Exercise brief
Repeat the listing in full, preserving every character.

Lines of data
▬▬▬▬▬▬

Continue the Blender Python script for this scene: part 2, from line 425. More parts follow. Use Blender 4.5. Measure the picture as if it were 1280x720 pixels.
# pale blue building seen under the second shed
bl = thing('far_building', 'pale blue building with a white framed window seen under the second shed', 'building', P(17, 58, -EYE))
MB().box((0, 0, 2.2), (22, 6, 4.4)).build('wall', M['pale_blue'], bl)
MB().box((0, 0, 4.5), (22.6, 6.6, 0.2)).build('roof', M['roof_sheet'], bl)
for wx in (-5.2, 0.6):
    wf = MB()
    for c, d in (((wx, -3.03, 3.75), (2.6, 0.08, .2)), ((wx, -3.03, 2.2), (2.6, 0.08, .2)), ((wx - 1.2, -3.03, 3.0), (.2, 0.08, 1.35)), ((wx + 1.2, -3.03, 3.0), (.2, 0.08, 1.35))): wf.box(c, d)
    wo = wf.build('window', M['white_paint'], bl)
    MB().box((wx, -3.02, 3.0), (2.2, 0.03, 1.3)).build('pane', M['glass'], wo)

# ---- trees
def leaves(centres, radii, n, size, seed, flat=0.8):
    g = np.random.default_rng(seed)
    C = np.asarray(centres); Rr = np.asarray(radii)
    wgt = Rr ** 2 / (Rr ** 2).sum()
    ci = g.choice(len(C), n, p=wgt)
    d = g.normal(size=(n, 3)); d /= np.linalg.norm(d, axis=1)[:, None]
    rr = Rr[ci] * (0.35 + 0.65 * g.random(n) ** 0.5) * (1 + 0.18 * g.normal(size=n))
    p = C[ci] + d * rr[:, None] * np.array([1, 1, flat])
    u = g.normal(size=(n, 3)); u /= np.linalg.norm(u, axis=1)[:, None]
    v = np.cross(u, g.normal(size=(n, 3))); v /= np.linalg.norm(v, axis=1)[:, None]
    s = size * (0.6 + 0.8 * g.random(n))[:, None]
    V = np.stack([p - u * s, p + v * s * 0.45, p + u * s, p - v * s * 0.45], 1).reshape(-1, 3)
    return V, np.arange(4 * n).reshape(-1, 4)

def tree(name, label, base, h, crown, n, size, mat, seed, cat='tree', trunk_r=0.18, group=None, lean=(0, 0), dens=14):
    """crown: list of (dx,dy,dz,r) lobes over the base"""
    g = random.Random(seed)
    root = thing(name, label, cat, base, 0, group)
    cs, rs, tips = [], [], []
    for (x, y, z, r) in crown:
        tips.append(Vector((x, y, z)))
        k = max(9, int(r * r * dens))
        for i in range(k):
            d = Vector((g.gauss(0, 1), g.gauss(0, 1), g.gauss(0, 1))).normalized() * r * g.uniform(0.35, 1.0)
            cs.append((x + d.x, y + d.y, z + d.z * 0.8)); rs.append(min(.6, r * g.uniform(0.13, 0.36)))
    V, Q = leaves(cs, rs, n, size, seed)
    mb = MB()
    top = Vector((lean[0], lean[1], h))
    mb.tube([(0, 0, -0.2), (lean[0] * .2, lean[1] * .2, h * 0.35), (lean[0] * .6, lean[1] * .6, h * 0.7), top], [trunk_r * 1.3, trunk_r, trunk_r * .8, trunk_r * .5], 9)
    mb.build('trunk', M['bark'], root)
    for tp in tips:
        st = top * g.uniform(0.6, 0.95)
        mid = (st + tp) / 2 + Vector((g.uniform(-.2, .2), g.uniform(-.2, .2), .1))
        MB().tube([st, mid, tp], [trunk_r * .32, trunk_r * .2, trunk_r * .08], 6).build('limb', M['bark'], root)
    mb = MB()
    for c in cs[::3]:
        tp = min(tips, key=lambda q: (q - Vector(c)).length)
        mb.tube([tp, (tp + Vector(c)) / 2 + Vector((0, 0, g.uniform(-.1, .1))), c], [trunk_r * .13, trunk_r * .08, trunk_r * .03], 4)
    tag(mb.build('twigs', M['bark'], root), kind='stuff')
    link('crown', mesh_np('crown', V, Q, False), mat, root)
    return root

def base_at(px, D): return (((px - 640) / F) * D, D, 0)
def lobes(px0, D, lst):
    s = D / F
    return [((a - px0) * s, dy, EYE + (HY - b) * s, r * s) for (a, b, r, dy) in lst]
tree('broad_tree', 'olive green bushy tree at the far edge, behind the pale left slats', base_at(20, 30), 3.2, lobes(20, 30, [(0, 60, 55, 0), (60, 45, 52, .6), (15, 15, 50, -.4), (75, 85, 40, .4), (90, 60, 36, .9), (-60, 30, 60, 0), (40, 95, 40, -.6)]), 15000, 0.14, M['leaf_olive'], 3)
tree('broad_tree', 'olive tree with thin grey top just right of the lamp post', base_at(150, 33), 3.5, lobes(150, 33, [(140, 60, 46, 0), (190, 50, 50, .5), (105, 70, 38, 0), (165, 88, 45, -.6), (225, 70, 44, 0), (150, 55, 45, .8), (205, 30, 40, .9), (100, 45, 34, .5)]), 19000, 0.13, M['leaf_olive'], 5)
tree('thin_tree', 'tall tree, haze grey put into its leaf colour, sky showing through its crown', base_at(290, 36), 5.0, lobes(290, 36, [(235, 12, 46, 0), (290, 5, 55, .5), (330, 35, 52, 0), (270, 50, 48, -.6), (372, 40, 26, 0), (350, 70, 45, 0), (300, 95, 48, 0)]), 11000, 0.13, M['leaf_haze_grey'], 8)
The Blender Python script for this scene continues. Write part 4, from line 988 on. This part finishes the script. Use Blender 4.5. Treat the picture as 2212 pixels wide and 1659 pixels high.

▬▬▬▬▬▬

Response below
Continue the Blender Python script for this scene: part 2, from line 425. More parts follow. Use Blender 4.5. Measure the picture as if it were 1280x720 pixels.
# pale blue building seen under the second shed
bl = thing('far_building', 'pale blue building with a white framed window seen under the second shed', 'building', P(17, 58, -EYE))
MB().box((0, 0, 2.2), (22, 6, 4.4)).build('wall', M['pale_blue'], bl)
MB().box((0, 0, 4.5), (22.6, 6.6, 0.2)).build('roof', M['roof_sheet'], bl)
for wx in (-5.2, 0.6):
    wf = MB()
    for c, d in (((wx, -3.03, 3.75), (2.6, 0.08, .2)), ((wx, -3.03, 2.2), (2.6, 0.08, .2)), ((wx - 1.2, -3.03, 3.0), (.2, 0.08, 1.35)), ((wx + 1.2, -3.03, 3.0), (.2, 0.08, 1.35))): wf.box(c, d)
    wo = wf.build('window', M['white_paint'], bl)
    MB().box((wx, -3.02, 3.0), (2.2, 0.03, 1.3)).build('pane', M['glass'], wo)

# ---- trees
def leaves(centres, radii, n, size, seed, flat=0.8):
    g = np.random.default_rng(seed)
    C = np.asarray(centres); Rr = np.asarray(radii)
    wgt = Rr ** 2 / (Rr ** 2).sum()
    ci = g.choice(len(C), n, p=wgt)
    d = g.normal(size=(n, 3)); d /= np.linalg.norm(d, axis=1)[:, None]
    rr = Rr[ci] * (0.35 + 0.65 * g.random(n) ** 0.5) * (1 + 0.18 * g.normal(size=n))
    p = C[ci] + d * rr[:, None] * np.array([1, 1, flat])
    u = g.normal(size=(n, 3)); u /= np.linalg.norm(u, axis=1)[:, None]
    v = np.cross(u, g.normal(size=(n, 3))); v /= np.linalg.norm(v, axis=1)[:, None]
    s = size * (0.6 + 0.8 * g.random(n))[:, None]
    V = np.stack([p - u * s, p + v * s * 0.45, p + u * s, p - v * s * 0.45], 1).reshape(-1, 3)
    return V, np.arange(4 * n).reshape(-1, 4)

def tree(name, label, base, h, crown, n, size, mat, seed, cat='tree', trunk_r=0.18, group=None, lean=(0, 0), dens=14):
    """crown: list of (dx,dy,dz,r) lobes over the base"""
    g = random.Random(seed)
    root = thing(name, label, cat, base, 0, group)
    cs, rs, tips = [], [], []
    for (x, y, z, r) in crown:
        tips.append(Vector((x, y, z)))
        k = max(9, int(r * r * dens))
        for i in range(k):
            d = Vector((g.gauss(0, 1), g.gauss(0, 1), g.gauss(0, 1))).normalized() * r * g.uniform(0.35, 1.0)
            cs.append((x + d.x, y + d.y, z + d.z * 0.8)); rs.append(min(.6, r * g.uniform(0.13, 0.36)))
    V, Q = leaves(cs, rs, n, size, seed)
    mb = MB()
    top = Vector((lean[0], lean[1], h))
    mb.tube([(0, 0, -0.2), (lean[0] * .2, lean[1] * .2, h * 0.35), (lean[0] * .6, lean[1] * .6, h * 0.7), top], [trunk_r * 1.3, trunk_r, trunk_r * .8, trunk_r * .5], 9)
    mb.build('trunk', M['bark'], root)
    for tp in tips:
        st = top * g.uniform(0.6, 0.95)
        mid = (st + tp) / 2 + Vector((g.uniform(-.2, .2), g.uniform(-.2, .2), .1))
        MB().tube([st, mid, tp], [trunk_r * .32, trunk_r * .2, trunk_r * .08], 6).build('limb', M['bark'], root)
    mb = MB()
    for c in cs[::3]:
        tp = min(tips, key=lambda q: (q - Vector(c)).length)
        mb.tube([tp, (tp + Vector(c)) / 2 + Vector((0, 0, g.uniform(-.1, .1))), c], [trunk_r * .13, trunk_r * .08, trunk_r * .03], 4)
    tag(mb.build('twigs', M['bark'], root), kind='stuff')
    link('crown', mesh_np('crown', V, Q, False), mat, root)
    return root

def base_at(px, D): return (((px - 640) / F) * D, D, 0)
def lobes(px0, D, lst):
    s = D / F
    return [((a - px0) * s, dy, EYE + (HY - b) * s, r * s) for (a, b, r, dy) in lst]
tree('broad_tree', 'olive green bushy tree at the far edge, behind the pale left slats', base_at(20, 30), 3.2, lobes(20, 30, [(0, 60, 55, 0), (60, 45, 52, .6), (15, 15, 50, -.4), (75, 85, 40, .4), (90, 60, 36, .9), (-60, 30, 60, 0), (40, 95, 40, -.6)]), 15000, 0.14, M['leaf_olive'], 3)
tree('broad_tree', 'olive tree with thin grey top just right of the lamp post', base_at(150, 33), 3.5, lobes(150, 33, [(140, 60, 46, 0), (190, 50, 50, .5), (105, 70, 38, 0), (165, 88, 45, -.6), (225, 70, 44, 0), (150, 55, 45, .8), (205, 30, 40, .9), (100, 45, 34, .5)]), 19000, 0.13, M['leaf_olive'], 5)
tree('thin_tree', 'tall tree, haze grey put into its leaf colour, sky showing through its crown', base_at(290, 36), 5.0, lobes(290, 36, [(235, 12, 46, 0), (290, 5, 55, .5), (330, 35, 52, 0), (270, 50, 48, -.6), (372, 40, 26, 0), (350, 70, 45, 0), (300, 95, 48, 0)]), 11000, 0.13, M['leaf_haze_grey'], 8)
The Blender Python script for this scene continues. Write part 4, from line 988 on. This part finishes the script. Use Blender 4.5. Treat the picture as 2212 pixels wide and 1659 pixels high.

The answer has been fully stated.